There is a lower, daylight basement level of the house and that may or may not be where the mansion's state-of-the-art 12-seat home theater and wine cellar with refrigerated wine storage room are located. At least three sets of exterior stairs link the wrought iron railed stone terraces that extend off the rear of the main floor living spaces to the lower level recreation and entertainment areas. A deep and wide loggia with outdoor fireplace and kitchen over looks a dark bottom swimming pool, a separate spa, and built-in fire pit. Off to the west a patch of flat grass looks just about big enough for a couple of medium sized dog to really get their run on.
Opposite the house, on the other side of the swimming pool, a kooky glass roofed pavilion protects and proclaims entrance the aforementioned steel and glass outdoor elevator. One level down the elevator doors open directly into a well-equipped wood floored fitness room and adjoining spa area with sauna, steam, and massage room. Also on this level, there's (exterior) access to the tennis court and a fairly petite ballroom—it's more like a birthday party sized room—with more of those gorgeous chevron pattern wood floors plus a large and professionally equipped bar. Three sets of French doors in the—ahem—ballroom open to tree top level Juliet balconies. The elevator descends at least one more level where there's a secondary entrance to the estate from the street below.
Any of the better connected real estate insiders care to fill Your Mama in on the short list of buyers currently sniffing around Los Angeles in the $50 million price range who might like a peek at and poke around this opulently dressed piece of Platinum Triangle palatiality? Anyone? Bueller? Bueller?
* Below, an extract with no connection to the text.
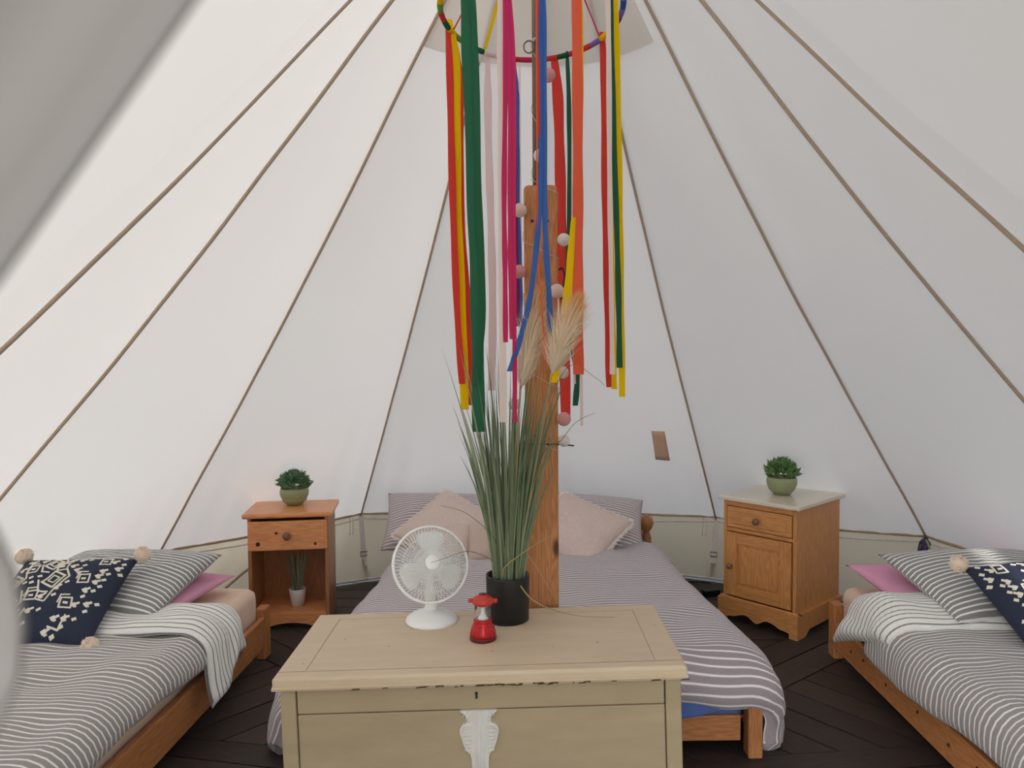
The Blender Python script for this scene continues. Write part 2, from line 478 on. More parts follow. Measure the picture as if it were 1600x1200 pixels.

*In 2007 the estate in question was referred to as Lionsgate, with an "s" in the middle. It's also repeatedly called Lionsgate—again with the "s"—in Michael Gross's Unreal Estate. However, puppies, current marketing materials drop the "s" and call it Liongate and, indeed, the plaque affixed to the front gate also identifies it as Liongate, without the "s." So there you have it. You say toe-may-toe, we say toe-maw-toe, right? Ugh.